The UK’s technology secretary urged citizens to think twice before using virtual private networks (VPNs) to bypass the country’s new oppressive online digital ID checks, framing it as a matter of child safety. His comments have landed awkwardly, given that many MPs, including senior ministers, rely on taxpayer-funded VPN subscriptions themselves.
Speaking on BBC Breakfast, Peter Kyle warned: “For everybody out there who’s thinking about using VPNs, let me say this to you directly: verifying your age keeps a child safe. Keeps children safe in our country, so let’s just not try to find a way around.”
Politico reported that official spending records show parliamentarians across party lines have been billing the public for commercial VPN services.
Business Secretary Jonathan Reynolds charged taxpayers for a two-year NordVPN subscription in April 2024.

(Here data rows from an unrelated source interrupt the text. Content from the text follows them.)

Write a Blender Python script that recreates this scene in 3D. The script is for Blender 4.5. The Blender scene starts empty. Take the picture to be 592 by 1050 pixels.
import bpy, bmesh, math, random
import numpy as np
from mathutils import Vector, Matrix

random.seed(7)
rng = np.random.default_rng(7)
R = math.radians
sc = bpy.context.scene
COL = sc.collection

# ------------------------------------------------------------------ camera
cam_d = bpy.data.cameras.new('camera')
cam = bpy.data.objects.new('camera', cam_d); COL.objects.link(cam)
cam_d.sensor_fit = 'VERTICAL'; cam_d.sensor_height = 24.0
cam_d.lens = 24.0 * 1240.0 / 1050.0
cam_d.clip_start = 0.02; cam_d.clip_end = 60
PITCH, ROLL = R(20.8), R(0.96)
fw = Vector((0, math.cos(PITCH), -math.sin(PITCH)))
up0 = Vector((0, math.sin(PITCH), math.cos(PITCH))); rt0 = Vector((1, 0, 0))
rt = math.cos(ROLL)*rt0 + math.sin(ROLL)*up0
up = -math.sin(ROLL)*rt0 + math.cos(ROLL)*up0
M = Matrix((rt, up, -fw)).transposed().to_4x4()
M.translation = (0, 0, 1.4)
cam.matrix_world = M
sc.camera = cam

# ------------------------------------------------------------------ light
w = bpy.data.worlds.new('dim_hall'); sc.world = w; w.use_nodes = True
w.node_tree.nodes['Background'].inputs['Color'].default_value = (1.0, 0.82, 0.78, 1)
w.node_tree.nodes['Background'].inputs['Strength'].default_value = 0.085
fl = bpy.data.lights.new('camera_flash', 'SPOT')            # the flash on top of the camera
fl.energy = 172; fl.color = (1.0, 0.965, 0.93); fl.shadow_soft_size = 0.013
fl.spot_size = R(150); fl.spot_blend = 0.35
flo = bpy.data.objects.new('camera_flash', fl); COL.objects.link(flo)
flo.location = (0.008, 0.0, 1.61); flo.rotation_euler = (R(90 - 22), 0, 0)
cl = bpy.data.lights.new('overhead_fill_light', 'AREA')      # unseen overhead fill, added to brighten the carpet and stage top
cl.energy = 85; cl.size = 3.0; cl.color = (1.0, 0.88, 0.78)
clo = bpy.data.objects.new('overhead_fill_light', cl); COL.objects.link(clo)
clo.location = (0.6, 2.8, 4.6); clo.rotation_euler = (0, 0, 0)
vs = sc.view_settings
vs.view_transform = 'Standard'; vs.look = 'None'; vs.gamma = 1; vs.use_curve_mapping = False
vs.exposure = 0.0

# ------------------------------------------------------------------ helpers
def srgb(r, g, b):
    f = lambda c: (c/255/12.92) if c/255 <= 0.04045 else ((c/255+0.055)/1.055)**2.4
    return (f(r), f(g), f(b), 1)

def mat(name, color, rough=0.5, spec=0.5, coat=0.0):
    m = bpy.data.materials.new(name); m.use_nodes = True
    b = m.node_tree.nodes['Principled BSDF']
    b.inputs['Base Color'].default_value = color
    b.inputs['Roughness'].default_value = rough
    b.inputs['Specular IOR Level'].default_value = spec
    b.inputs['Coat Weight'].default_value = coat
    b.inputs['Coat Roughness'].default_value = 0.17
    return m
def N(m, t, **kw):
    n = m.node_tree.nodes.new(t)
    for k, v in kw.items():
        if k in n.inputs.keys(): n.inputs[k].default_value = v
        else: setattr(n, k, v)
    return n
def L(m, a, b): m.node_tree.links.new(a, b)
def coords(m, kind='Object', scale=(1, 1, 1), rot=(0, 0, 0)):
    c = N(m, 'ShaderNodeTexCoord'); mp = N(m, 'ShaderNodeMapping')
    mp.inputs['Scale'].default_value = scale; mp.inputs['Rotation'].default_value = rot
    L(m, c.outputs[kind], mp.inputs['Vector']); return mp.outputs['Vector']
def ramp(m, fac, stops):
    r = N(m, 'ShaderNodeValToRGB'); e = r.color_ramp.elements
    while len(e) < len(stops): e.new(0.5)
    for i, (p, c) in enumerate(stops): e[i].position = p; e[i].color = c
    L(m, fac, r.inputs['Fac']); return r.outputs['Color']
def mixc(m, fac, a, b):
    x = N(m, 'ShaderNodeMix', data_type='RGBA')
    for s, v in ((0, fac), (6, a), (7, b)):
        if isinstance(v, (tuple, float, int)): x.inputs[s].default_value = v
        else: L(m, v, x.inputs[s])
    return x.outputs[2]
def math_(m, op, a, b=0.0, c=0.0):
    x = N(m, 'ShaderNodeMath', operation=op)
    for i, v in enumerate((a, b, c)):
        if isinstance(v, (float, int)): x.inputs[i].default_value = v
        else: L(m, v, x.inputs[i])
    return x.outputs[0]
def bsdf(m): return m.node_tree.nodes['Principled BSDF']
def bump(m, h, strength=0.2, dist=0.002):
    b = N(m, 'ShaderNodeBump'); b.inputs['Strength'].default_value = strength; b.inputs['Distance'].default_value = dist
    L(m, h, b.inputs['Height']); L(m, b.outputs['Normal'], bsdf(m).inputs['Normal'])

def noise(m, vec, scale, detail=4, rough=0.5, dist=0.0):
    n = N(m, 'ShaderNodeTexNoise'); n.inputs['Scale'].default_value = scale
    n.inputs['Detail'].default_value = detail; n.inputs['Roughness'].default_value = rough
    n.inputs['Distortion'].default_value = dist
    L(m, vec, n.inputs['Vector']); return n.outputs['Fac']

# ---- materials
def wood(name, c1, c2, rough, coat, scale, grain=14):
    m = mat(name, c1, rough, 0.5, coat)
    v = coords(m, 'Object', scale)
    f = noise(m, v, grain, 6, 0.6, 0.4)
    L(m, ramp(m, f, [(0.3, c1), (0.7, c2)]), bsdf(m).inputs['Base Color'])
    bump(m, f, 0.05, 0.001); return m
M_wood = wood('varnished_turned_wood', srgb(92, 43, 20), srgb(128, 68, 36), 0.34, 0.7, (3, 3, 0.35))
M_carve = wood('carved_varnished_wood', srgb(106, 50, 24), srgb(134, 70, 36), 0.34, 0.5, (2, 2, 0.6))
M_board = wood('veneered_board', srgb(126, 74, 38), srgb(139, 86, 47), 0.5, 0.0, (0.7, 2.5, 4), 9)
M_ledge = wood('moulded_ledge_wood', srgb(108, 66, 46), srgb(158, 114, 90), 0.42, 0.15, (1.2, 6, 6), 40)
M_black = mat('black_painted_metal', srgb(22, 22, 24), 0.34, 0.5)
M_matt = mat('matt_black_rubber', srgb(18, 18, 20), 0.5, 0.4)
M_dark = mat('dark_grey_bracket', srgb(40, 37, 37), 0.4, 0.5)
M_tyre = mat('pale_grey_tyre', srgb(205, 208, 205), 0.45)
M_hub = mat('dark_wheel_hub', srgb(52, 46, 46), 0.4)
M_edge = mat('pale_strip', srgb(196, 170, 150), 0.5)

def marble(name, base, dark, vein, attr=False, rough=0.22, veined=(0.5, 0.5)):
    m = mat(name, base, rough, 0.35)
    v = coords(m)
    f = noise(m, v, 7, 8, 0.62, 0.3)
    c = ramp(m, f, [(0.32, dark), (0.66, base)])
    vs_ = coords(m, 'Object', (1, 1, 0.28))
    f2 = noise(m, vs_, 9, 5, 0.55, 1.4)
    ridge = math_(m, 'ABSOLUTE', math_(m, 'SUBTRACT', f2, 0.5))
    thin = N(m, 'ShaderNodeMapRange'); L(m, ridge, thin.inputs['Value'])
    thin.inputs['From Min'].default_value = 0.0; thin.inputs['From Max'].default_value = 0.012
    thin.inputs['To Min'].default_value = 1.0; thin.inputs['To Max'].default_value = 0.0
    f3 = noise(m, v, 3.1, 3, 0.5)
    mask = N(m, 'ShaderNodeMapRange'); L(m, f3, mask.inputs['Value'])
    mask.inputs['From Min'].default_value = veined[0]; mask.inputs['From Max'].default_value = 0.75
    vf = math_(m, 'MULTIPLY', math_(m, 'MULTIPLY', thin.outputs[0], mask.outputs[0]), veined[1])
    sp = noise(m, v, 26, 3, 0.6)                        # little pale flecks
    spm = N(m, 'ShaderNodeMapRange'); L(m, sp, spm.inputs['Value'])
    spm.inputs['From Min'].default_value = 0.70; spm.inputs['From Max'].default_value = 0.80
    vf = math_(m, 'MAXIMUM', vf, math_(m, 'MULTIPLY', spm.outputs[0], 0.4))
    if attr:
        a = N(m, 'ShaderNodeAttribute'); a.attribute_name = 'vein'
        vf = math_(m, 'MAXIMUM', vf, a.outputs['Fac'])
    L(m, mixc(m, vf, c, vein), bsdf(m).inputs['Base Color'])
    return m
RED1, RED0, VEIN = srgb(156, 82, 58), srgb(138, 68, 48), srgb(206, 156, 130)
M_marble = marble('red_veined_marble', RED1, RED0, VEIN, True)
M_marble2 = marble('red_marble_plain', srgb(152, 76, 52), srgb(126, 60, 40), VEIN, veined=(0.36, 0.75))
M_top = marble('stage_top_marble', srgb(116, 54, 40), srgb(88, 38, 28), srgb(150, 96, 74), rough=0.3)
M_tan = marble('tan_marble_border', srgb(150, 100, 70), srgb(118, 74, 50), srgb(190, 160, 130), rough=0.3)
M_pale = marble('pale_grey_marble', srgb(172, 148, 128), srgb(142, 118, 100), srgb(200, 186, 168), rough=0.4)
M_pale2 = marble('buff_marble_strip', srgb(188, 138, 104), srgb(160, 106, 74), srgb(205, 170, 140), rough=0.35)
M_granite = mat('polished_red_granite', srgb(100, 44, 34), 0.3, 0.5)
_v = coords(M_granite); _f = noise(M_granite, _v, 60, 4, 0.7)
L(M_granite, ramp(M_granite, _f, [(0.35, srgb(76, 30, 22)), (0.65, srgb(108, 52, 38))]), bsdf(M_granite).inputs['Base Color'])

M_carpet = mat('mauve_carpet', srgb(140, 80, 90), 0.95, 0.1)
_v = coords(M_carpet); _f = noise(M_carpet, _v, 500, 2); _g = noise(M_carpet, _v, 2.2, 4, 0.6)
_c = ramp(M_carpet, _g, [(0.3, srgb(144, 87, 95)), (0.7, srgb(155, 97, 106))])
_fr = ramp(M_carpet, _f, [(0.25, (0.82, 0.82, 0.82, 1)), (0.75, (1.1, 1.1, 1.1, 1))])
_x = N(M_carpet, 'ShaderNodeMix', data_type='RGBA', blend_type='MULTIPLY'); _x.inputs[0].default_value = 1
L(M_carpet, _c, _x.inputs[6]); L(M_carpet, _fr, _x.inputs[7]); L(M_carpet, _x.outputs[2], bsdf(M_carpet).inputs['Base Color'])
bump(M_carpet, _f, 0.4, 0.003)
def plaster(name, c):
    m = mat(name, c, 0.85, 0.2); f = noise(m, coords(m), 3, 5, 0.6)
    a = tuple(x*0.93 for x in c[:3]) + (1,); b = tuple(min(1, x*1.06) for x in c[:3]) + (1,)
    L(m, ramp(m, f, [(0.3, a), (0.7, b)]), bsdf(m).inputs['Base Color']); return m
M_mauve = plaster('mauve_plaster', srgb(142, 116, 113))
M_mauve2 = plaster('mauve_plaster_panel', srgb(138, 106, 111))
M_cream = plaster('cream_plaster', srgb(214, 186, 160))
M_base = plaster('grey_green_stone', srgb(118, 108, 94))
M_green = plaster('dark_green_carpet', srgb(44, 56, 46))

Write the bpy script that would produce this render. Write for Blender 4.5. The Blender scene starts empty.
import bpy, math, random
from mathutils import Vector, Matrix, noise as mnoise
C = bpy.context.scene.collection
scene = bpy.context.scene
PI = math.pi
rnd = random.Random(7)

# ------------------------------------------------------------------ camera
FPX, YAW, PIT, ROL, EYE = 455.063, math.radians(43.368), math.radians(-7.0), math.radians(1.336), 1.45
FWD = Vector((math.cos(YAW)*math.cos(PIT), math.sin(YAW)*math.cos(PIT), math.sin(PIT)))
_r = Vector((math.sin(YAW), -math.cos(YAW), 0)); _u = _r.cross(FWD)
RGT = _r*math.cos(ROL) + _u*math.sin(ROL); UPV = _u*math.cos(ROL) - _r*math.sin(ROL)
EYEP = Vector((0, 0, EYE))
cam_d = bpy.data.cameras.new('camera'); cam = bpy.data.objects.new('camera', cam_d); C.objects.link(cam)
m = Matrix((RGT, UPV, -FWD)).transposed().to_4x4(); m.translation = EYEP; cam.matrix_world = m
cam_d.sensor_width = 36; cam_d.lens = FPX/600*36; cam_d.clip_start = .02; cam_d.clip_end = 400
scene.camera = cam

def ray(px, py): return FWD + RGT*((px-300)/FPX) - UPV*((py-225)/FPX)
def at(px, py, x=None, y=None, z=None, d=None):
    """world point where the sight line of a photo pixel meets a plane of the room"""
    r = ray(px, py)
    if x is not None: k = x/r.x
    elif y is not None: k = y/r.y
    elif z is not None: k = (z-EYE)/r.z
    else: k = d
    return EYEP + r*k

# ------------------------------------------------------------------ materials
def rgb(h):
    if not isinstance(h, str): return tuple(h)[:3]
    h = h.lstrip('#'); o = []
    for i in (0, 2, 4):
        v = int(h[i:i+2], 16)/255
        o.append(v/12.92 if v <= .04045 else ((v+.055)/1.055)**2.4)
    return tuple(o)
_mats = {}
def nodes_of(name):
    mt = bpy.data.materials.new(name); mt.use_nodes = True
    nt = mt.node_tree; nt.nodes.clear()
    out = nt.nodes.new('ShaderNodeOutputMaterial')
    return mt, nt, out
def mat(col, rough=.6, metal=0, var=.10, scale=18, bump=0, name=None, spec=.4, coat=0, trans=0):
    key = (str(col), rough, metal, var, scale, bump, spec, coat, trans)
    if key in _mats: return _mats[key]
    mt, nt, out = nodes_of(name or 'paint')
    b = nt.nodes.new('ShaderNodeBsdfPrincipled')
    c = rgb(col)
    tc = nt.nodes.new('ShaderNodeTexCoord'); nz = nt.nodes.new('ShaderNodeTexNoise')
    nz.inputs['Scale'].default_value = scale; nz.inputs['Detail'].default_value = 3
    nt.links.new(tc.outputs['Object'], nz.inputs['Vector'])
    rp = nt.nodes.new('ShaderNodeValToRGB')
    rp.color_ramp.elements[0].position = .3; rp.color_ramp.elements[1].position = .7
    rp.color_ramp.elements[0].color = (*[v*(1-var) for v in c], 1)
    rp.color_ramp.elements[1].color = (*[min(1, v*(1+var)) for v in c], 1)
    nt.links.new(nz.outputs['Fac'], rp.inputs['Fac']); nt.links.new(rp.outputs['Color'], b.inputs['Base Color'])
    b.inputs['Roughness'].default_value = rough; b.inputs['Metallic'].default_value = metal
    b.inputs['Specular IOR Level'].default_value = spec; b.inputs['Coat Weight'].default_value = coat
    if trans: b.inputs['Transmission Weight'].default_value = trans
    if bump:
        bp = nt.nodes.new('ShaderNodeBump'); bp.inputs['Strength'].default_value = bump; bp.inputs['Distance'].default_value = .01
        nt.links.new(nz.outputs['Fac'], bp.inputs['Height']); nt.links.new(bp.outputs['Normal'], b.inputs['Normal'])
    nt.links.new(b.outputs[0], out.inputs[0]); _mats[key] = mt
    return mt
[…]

Labour MP Sarah Champion, who in 2022 pressed the government to investigate whether teenage VPN use could undermine online safety rules, also has a subscription on record.
The government says it has no intention of outlawing VPNs but admits it is monitoring how young people use them. This comes after a sharp increase in downloads following the rollout of mandatory digital ID checks under the new censorship law, the Online Safety Act.
For security experts, VPNs are not a subversive tool but a vital one.
The real danger lies in the age verification industry itself.